Quem será o marquês de Pombal do nosso tempo?


Com todas as consequências dolorosas que deles resultaram, os incêndios deste ano podem ter uma virtude: acelerar medidas e promover mudanças no nosso território que se impunham há muito. Por mais de um motivo, a calamidade traz à memória os acontecimentos de 1755. Um pouco antes das dez da manhã de 1 de novembro daquele…


Com todas as consequências dolorosas que deles resultaram, os incêndios deste ano podem ter uma virtude: acelerar medidas e promover mudanças no nosso território que se impunham há muito.

Por mais de um motivo, a calamidade traz à memória os acontecimentos de 1755. Um pouco antes das dez da manhã de 1 de novembro daquele ano, a terra tremeu violentamente em vários pontos do país, provocando o desmoronamento de muitos edifícios; as velas acesas nas igrejas, por ser Dia de Todos-os-Santos, atearam uma série de incêndios; como se não bastasse, um tsunami varreu a zona ribeirinha. A opulenta Ópera do Tejo, inaugurada uns meros sete meses antes, ficou reduzida a escombros.

Ninguém sabe quantas vidas se terão perdido nesses dias: no mínimo 10 mil, no máximo perto de cem mil. O certo é que a catástrofe pôs em marcha um plano de reconstrução da cidade que revelou o génio do marquês de Pombal e que se saldaria por um retumbante sucesso.

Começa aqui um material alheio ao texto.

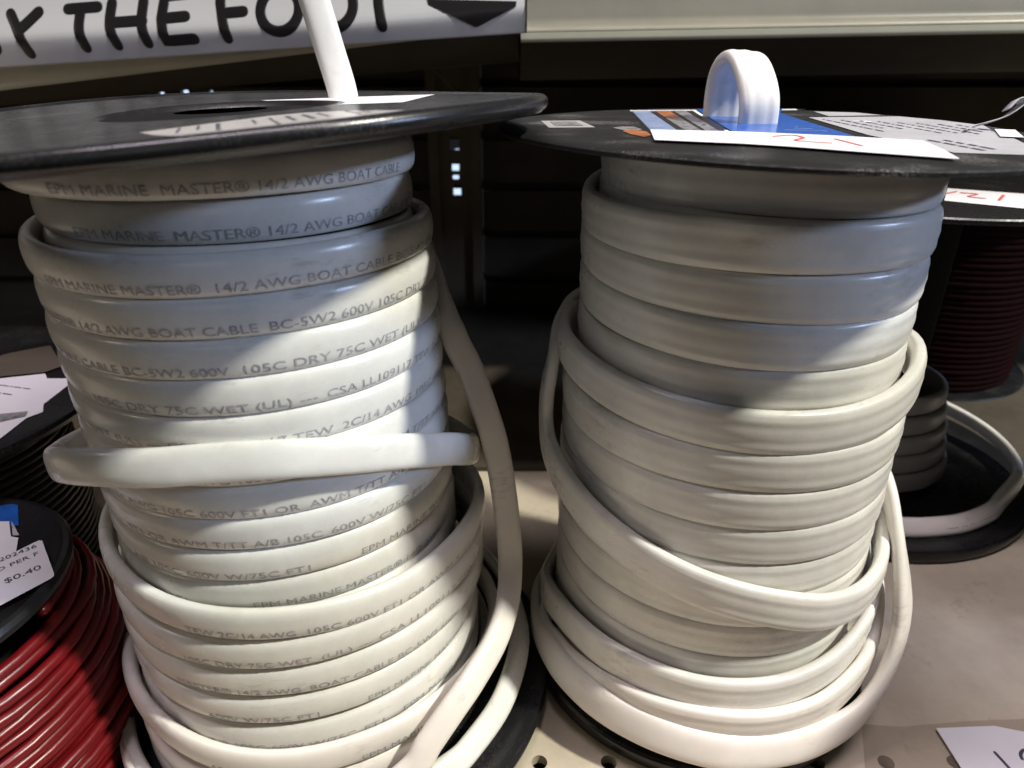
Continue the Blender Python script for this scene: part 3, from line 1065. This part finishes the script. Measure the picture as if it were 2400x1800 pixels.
loop_obj('loose_loop', [(100, 0.058, -0.090), (140, 0.058, -0.0905), (165, 0.0572, -0.0915), (178, 0.0588, -0.0985), (181, 0.0608, -0.1085), (183, 0.0613, -0.1190), (190, 0.0610, -0.1268), (203, 0.0602, -0.1320), (217, 0.0590, -0.1375), (232, 0.0580, -0.1425), (247, 0.0580, -0.1465), (261, 0.058, -0.1500), (276, 0.058, -0.1540), (291, 0.059, -0.1578), (306, 0.0595, -0.1600), (322, 0.0595, -0.1605), (336, 0.0590, -0.1580), (352, 0.0585, -0.1535), (375, 0.0585, -0.148), (410, 0.058, -0.142)],
         RC, PROF_R, M['pvc2'], rc)
loop_obj('loose_loop', [(100, 0.057, -0.200), (140, 0.0575, -0.2010), (170, 0.0585, -0.1985), (190, 0.0595, -0.1920), (217, 0.0595, -0.1875), (234, 0.0592, -0.1880), (253, 0.0592, -0.1888), (270, 0.0592, -0.1888), (286, 0.0592, -0.1881), (302, 0.0595, -0.1856), (318, 0.0600, -0.1815), (330, 0.0600, -0.1770), (345, 0.059, -0.172), (370, 0.058, -0.168), (400, 0.057, -0.166)],
         RC, PROF_R, M['pvc2'], rc)
loop_obj('loose_loop', [(150, 0.060, -0.2105), (190, 0.0612, -0.2050), (205, 0.0618, -0.2028), (220, 0.0622, -0.2008), (244, 0.0626, -0.1993), (270, 0.0630, -0.1985), (293, 0.0632, -0.1978), (313, 0.0635, -0.1940), (325, 0.0635, -0.1880), (335, 0.0620, -0.1800), (350, 0.0595, -0.174), (380, 0.0585, -0.171)],
         RC, PROF_R, M['pvc_pink'], rc)
loop_obj('loose_loop', [(120, 0.061, -0.2110), (160, 0.0615, -0.2100), (185, 0.0635, -0.2070), (208, 0.0655, -0.2020, 15), (226, 0.0660, -0.2030, 18), (242, 0.0660, -0.2042, 18), (258, 0.0662, -0.2055, 18), (271, 0.0662, -0.2062, 18), (288, 0.0665, -0.2068, 15), (304, 0.0680, -0.2055, 8), (314, 0.0695, -0.2005, 2, -3), (321, 0.0705, -0.1920, 0, -8), (326, 0.0703, -0.1790, 0, -12), (330, 0.0675, -0.1660, 0, -12), (338, 0.0625, -0.1520, 0, -8), (352, 0.0585, -0.1412), (375, 0.058, -0.134)],
         RC, superellipse(0.0062, 0.0024, 2.6), M['pvc_pink'], rc)
# arch of cable standing out of the top flange
ax_, ay0, ay1 = 0.0745, 0.2330, 0.2570
zb = -0.0250
arch = [(ax_ + 0.0012, ay0, zb - 0.010), (ax_ + 0.0010, ay0 - 0.0008, zb), (ax_ + 0.0004, ay0 - 0.0010, zb + 0.008), (ax_ - 0.0010, ay0 + 0.0030, zb + 0.0150), (ax_ - 0.0022, ay0 + 0.0090, zb + 0.0188), (ax_ - 0.0030, ay1 - 0.0080, zb + 0.0180), (ax_ - 0.0034, ay1 - 0.0015, zb + 0.0135), (ax_ - 0.0034, ay1 + 0.001, zb + 0.006), (ax_ - 0.0030, ay1 + 0.001, zb - 0.002), (ax_ - 0.0030, ay1, zb - 0.010)]
P = catmull(arch, 10)
mid = Vector((ax_ - 0.001, (ay0 + ay1) / 2, zb + 0.003))
N = []
for p in P:
    d = Vector((0, p.y - mid.y, max(0.0, p.z - mid.z)))
    N.append(d + Vector((0.0015, 0, 0)))
obj('cable_arch', *sweep(P, N, ribbed(0.0062, 0.0023)), M['pvc2'], rc)

# ------------------------------------------------------------------ red wire spool at the lower left
RS = (-0.1874, 0.1643)
RZ = -0.150
KS = 1.304
red_s = thing('wire_spool', (RS[0], RS[1], SHELF_Z), 'small black spool of red wire with blue, white and price stickers at the front', 'spool')
RTf = lambda p: (RS[0] + KS * p[0], RS[1] + KS * p[1], RZ + KS * (p[2] + 0.03 * p[0]))
prof = [(0.006, -0.003), (0.006, 0.0), (0.0345, 0.0), (0.0358, 0.0008), (0.0370, 0.0006), (0.0377, -0.0006), (0.0374, -0.0022), (0.0362, -0.003), (0.006, -0.003)]
obj('top_flange', *lathe(prof, RTf, 96), M['black'], red_s, sharp=35)
obj('core', *lathe([(0.006, -0.154), (0.034, -0.154), (0.034, -0.221), (0.006, -0.221)], lambda p: (RS[0] + p[0], RS[1] + p[1], p[2]), 48), M['black_core'], red_s, sharp=40)
obj('base_flange', *lathe([(0.0, -0.2240), (0.0370, -0.2240), (0.0375, -0.2225), (0.0370, -0.2210), (0.0, -0.2210)], lambda p: (RS[0] + p[0], RS[1] + p[1], p[2]), 64), M['black'], red_s, sharp=40)
label_part('product_label', [
    (M['blue'], [[(0.0020, 0.0330), (0.0089, 0.0346), (0.0155, 0.0244), (0.0134, 0.0244), (0.0119, 0.0262), (-0.004, 0.0262)]]),
    (M['paper'], [[(-0.01, 0.0262), (0.0119, 0.0262), (0.0165, 0.0197), (0.0188, 0.0191), (0.0225, 0.0120), (0.0100, 0.0020), (-0.01, 0.0120)]]),
    (M['silver'], [[(0.0125, 0.0262), (0.0143, 0.0244), (0.0185, 0.0200), (0.0168, 0.0200)]])], RTf, red_s, base=0.0003)
# price sticker
corner = [(0.0080, -0.0070), (0.0250, 0.0161), (0.0257, 0.0168), (0.0265, 0.0167), (0.0368, 0.0042), (0.0373, 0.0033), (0.0370, 0.0024), (0.0196, -0.0210)]
stick = label_part('price_sticker', [(M['paper'], [corner])], RTf, red_s, base=0.0012, label='white price sticker reading $0.40')
V, F = [], []
for s, p0, p1, h in (('202436', (0.0209, 0.0087), (0.0268, 0.0141), 0.0017), ('D PER F', (0.0228, 0.0049), (0.0290, 0.0112), 0.0017), ('$0.40', (0.0272, 0.0009), (0.0328, 0.0060), 0.0021)):
    v, f, w = text_shape(s, 1)
    p0, p1 = Vector(p0), Vector(p1)
    ux = (p1 - p0) / w
    uy = Vector((-0.66, 0.75)) * (h / 0.73)
    n = len(V)
    for x, y in v:
        q = p0 + ux * x + uy * y
        V.append(RTf((q.x, q.y, 0.00128)))
    F += [tuple(i + n for i in q) for q in f]
obj('printed_text', V, F, M['dark_ink'], stick, smooth=False)

red_w = thing('red_wire', (RS[0], RS[1], -0.221), 'glossy red wire bulging out of the small black spool at the lower left', 'wire', 'red wire coils')
V, F = [], []
rnd = random.Random(3)
zz = RZ - 0.0068
path = []
turns = 19
for i in range(turns * 40):
    th = 360 * i / 40
    k = i / 40
    bulge = 0.0450 + 0.0102 * min(1, (k / 6.5) ** 0.8)
    bulge += 0.0030 * noise.noise(Vector((k * 0.9, math.cos(R(th)), math.sin(R(th)))))
    path.append((RS[0] + bulge * math.cos(R(th)), RS[1] + bulge * math.sin(R(th)), zz - 0.0036 * k + 0.06 * bulge * math.sin(R(th)) + 0.0019 * noise.noise(Vector((k * 1.1, 3 + 0.8 * math.cos(R(th)), math.sin(R(th)))))))
obj('wound_layer', *tube(path, 0.0020, 10), M['red_pvc'], red_w)
path = []
for i in range(5 * 40):
    th = 360 * i / 40 + 120
    k = i / 40
    bulge = 0.0565 + 0.0018 * math.sin(k * 5)
    path.append((RS[0] + bulge * math.cos(R(th)), RS[1] + bulge * math.sin(R(th)), -0.1830 - 0.0074 * k + 0.06 * bulge * math.sin(R(th))))
obj('outer_strand', *tube(path, 0.0020, 10), M['red_pvc'], red_w)

# ------------------------------------------------------------------ black wire spool behind on the left
BL = (-0.25, 0.255)
bl = thing('wire_spool', (BL[0], BL[1], SHELF_Z), 'black spool with white paper labels behind the left cable spool', 'spool')
BLf = lambda p: (BL[0] + p[0], BL[1] + p[1], p[2])
obj('top_flange', *lathe([(0.008, -0.133), (0.008, -0.130), (0.078, -0.130), (0.0800, -0.1308), (0.0805, -0.1325), (0.0795, -0.1345), (0.008, -0.1345)], BLf, 128), M['black'], bl, sharp=35)
obj('core', *lathe([(0.008, -0.1345), (0.030, -0.1345), (0.030, -0.220), (0.008, -0.220)], BLf, 48), M['black_core'], bl, sharp=35)
obj('base_flange', *lathe([(0.0, -0.224), (0.0575, -0.224), (0.058, -0.222), (0.0575, -0.220), (0.0, -0.220)], BLf, 96), M['black'], bl, sharp=35)
BT = lambda p: BLf((p[0], p[1], -0.130 + p[2]))
pap = [(0.0200, 0.0100), (0.0341, 0.0161), (0.0504, 0.0209), (0.0541, 0.0161), (0.0628, 0.0161), (0.0665, 0.0119), (0.0664, -0.0074), (0.0699, -0.0137), (0.0666, -0.0184), (0.0665, -0.0341), (0.040, -0.040)]
label_part('paper_label', [(M['paper'], [pap]),
                           (M['dark_ink'], word_rows((0.036, 0.0105), (1, -0.25), (-0.1, -1), 2, 0.02, 0.001, 0.006, 0.0007, seed=71)),
                           (M['greyprint'], [[(0.0520, -0.0165), (0.0640, -0.0135), (0.0655, -0.0175), (0.0540, -0.0250)]])], BT, bl, base=0.0004)
label_part('grey_card', [(M['underside'], [[(0.0150, 0.0330), (0.0219, 0.0420), (0.0352, 0.0510), (0.0540, 0.0280), (0.0500, 0.0215), (0.0330, 0.0170)]])], BT, bl, base=0.0008)
blw = thing('black_wire', (BL[0], BL[1], -0.22), 'black wire wound on the spool behind the left cable spool, one end sticking out', 'wire')
path = []
for i in range(24 * 40):
    th = 360 * i / 40
    k = i / 40
    r_ = 0.056 + 0.0008 * noise.noise(Vector((k, math.cos(R(th)), 7)))
    path.append((BL[0] + r_ * math.cos(R(th)), BL[1] + r_ * math.sin(R(th)), -0.137 - 0.0034 * k))
obj('wound_layer', *tube(path, 0.0019, 8), M['black_pvc'], blw)
obj('wire_end', *tube(catmull([(-0.2000, 0.2225, -0.2060), (-0.1790, 0.2330, -0.2050), (-0.1600, 0.2418, -0.2045), (-0.150, 0.2460, -0.2045)], 6), 0.0017, 10), M['black_pvc'], blw)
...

Uma política firme de expropriações permitiu substituir o emaranhado caótico de ruelas estreitas e irregulares da Baixa por um plano de avenidas largas e ortogonais. As construções débeis foram substituídas por edifícios padronizados dotados de um engenhoso sistema antissísmico – a gaiola pombalina. Todos os bairros eram dotados do seu poço, para fornecer água em caso de incêndio.

Regressando a 2017, estudos, relatórios, opiniões de especialistas e simples observações do senso comum já deixaram bem claro, pelo menos, aquilo que não se deve fazer – deixar terrenos ao abandono, ter grandes extensões ininterruptas de monocultura, plantar nas linhas de água ou permitir o crescimento de árvores junto às estradas, só para dar alguns exemplos.

Tal como o terramoto de 1755, a calamidade deste ano também pode ter o condão de motivar mudanças profundas. Até porque, à semelhança da Lisboa daquela época, o nosso território e as nossas florestas precisam de um plano que lhes imponha um pouco de ordem e racionalidade. Veremos se aparece um marquês de Pombal do nosso tempo – que é como quem diz, um homem com a coragem e a capacidade de pôr em prática esta tarefa gigantesca.